[GIVEN TASK]
Extract every line below, verbatim.

[DATA SHOWN]
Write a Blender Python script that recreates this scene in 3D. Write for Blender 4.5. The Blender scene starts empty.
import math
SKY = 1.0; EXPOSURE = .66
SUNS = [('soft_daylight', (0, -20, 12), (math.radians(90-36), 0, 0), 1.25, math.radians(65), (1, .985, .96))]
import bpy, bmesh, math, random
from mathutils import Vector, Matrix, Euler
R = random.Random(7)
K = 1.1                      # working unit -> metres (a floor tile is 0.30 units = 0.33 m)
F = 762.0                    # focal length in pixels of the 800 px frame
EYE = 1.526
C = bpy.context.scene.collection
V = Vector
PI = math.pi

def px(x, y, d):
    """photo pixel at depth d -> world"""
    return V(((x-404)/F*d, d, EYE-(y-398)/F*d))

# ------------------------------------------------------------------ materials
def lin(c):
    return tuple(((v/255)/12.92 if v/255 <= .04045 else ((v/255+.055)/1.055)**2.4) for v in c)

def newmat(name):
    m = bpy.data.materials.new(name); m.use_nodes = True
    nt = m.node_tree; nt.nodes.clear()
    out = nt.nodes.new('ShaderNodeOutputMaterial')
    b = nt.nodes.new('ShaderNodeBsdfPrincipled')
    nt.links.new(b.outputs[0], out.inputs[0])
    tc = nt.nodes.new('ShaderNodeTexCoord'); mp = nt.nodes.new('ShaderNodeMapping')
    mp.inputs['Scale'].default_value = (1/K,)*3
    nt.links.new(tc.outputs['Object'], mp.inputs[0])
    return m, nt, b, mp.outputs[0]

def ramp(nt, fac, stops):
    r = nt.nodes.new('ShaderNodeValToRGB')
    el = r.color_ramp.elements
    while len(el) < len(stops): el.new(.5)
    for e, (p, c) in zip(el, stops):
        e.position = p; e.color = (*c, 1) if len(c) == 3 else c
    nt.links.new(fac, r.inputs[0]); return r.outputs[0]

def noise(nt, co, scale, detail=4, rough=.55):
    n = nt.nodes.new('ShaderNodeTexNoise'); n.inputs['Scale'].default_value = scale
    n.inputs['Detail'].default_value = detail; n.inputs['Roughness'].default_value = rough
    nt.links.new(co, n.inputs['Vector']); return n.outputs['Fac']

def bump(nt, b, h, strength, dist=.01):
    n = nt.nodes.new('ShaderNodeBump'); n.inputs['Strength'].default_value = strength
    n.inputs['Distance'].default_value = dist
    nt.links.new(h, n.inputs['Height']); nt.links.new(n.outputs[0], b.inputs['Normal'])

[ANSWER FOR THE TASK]
Write a Blender Python script that recreates this scene in 3D. Write for Blender 4.5. The Blender scene starts empty.
import math
SKY = 1.0; EXPOSURE = .66
SUNS = [('soft_daylight', (0, -20, 12), (math.radians(90-36), 0, 0), 1.25, math.radians(65), (1, .985, .96))]
import bpy, bmesh, math, random
from mathutils import Vector, Matrix, Euler
R = random.Random(7)
K = 1.1                      # working unit -> metres (a floor tile is 0.30 units = 0.33 m)
F = 762.0                    # focal length in pixels of the 800 px frame
EYE = 1.526
C = bpy.context.scene.collection
V = Vector
PI = math.pi

def px(x, y, d):
    """photo pixel at depth d -> world"""
    return V(((x-404)/F*d, d, EYE-(y-398)/F*d))

# ------------------------------------------------------------------ materials
def lin(c):
    return tuple(((v/255)/12.92 if v/255 <= .04045 else ((v/255+.055)/1.055)**2.4) for v in c)

def newmat(name):
    m = bpy.data.materials.new(name); m.use_nodes = True
    nt = m.node_tree; nt.nodes.clear()
    out = nt.nodes.new('ShaderNodeOutputMaterial')
    b = nt.nodes.new('ShaderNodeBsdfPrincipled')
    nt.links.new(b.outputs[0], out.inputs[0])
    tc = nt.nodes.new('ShaderNodeTexCoord'); mp = nt.nodes.new('ShaderNodeMapping')
    mp.inputs['Scale'].default_value = (1/K,)*3
    nt.links.new(tc.outputs['Object'], mp.inputs[0])
    return m, nt, b, mp.outputs[0]

def ramp(nt, fac, stops):
    r = nt.nodes.new('ShaderNodeValToRGB')
    el = r.color_ramp.elements
    while len(el) < len(stops): el.new(.5)
    for e, (p, c) in zip(el, stops):
        e.position = p; e.color = (*c, 1) if len(c) == 3 else c
    nt.links.new(fac, r.inputs[0]); return r.outputs[0]

def noise(nt, co, scale, detail=4, rough=.55):
    n = nt.nodes.new('ShaderNodeTexNoise'); n.inputs['Scale'].default_value = scale
    n.inputs['Detail'].default_value = detail; n.inputs['Roughness'].default_value = rough
    nt.links.new(co, n.inputs['Vector']); return n.outputs['Fac']

def bump(nt, b, h, strength, dist=.01):
    n = nt.nodes.new('ShaderNodeBump'); n.inputs['Strength'].default_value = strength
    n.inputs['Distance'].default_value = dist
    nt.links.new(h, n.inputs['Height']); nt.links.new(n.outputs[0], b.inputs['Normal'])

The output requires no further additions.